Defendant then claims that an unnamed police officer violated his rights by allegedly advising his daughter not to return home after school. See Compl. at 5. Plaintiff goes on to allege that ACS caseworker Pierre-Louis "ill-advis[ed]" his daughter of Plaintiff's right to home school her. Id. at 5. Finally, Plaintiff alleges a conspiracy between ACS caseworkers and the police stemming from the second emergency removal. Id. at 6-7.
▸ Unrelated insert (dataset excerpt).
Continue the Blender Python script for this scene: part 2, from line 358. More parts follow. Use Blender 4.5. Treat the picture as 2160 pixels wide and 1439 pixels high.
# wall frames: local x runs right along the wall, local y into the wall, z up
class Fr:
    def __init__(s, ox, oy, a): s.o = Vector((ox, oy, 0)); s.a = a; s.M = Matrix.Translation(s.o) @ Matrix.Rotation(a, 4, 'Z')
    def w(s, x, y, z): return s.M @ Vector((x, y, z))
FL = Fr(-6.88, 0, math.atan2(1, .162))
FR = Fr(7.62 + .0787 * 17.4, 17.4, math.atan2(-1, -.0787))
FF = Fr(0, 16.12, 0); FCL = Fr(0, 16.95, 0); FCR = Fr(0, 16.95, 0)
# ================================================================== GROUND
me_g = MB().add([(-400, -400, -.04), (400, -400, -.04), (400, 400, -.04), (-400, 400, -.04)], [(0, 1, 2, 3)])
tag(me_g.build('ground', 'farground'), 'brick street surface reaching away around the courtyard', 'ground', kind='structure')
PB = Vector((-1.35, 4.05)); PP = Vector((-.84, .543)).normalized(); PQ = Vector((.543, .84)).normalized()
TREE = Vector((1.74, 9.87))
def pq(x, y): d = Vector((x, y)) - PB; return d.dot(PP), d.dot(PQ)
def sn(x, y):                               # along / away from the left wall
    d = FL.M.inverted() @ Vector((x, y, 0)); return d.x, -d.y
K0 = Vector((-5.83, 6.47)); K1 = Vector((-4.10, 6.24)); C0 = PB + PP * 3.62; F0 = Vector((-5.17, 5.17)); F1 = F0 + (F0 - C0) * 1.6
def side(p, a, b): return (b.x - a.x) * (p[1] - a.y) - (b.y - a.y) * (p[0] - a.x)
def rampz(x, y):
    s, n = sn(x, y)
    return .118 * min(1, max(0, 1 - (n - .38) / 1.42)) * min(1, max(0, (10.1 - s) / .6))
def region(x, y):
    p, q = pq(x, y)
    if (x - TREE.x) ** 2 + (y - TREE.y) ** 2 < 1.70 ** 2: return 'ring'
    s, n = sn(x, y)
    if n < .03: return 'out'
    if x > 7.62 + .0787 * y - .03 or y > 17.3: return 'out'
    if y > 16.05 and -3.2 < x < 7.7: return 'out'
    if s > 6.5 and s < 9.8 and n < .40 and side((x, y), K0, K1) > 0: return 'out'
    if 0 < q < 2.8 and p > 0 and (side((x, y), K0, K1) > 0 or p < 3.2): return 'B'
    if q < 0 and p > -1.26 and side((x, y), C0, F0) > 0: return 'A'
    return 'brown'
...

These specific allegations are not discussed in the Eastern District's opinion, although the facts that give rise to these allegations are discussed in detail. See Johnson II, 2007 WL 764514 at *3-*4. These claims could — and should — have been raised in Plaintiff's previous action stemming from the second emergency removal of his children. "Simply put, the doctrine of res judicata provides that when a final judgment has been entered on the merits of a case, `[i]t is a finality as to the claim or demand in controversy, concluding parties and those in privity with them, not only as to every matter which was offered and received to sustain or defeat the claim or demand, but as to any other admissible matter which might have been offered for that purpose." Nevada v. United States, 463 U.S. 110, 129-130 (1983) (citing Cromwell v. County of Sac, 94 U.S. 351, 352 (1876));Angell v. U.S. Army Corps of Engineers, 149 F. App'x 34, 36 (2d Cir. 2005). Therefore, to the extent that these claims were not specifically considered by the Eastern District and Southern District, they are nevertheless also barred by res judicata.
it appearing that, to the extent Plaintiff's claims concern the adequacy of the Family Court proceedings, "a district court is barred from reviewing issues that have already been adjudicated in the state court" by the Rooker-Feldman doctrine. Johnson I, 2006 WL 229905 at *2 fn. 2 (citing Exxon Mobil Corp v. Saudi Basic Indus. Corp, 544 U.S. 280 (2005)); see also Johnson II, 2007 WL 764514 at *15 fn. 2;
IT IS on this 28th day of September, 2007
ORDERED that Defendant's Motion to Dismiss Plaintiff's claims against Defendants City of New York, City of New York Administration for Children's Services, Administration for Children's Services Caseworkers Kagan, Pollack, and Pierre-Louis, and the New York Police Department is GRANTED.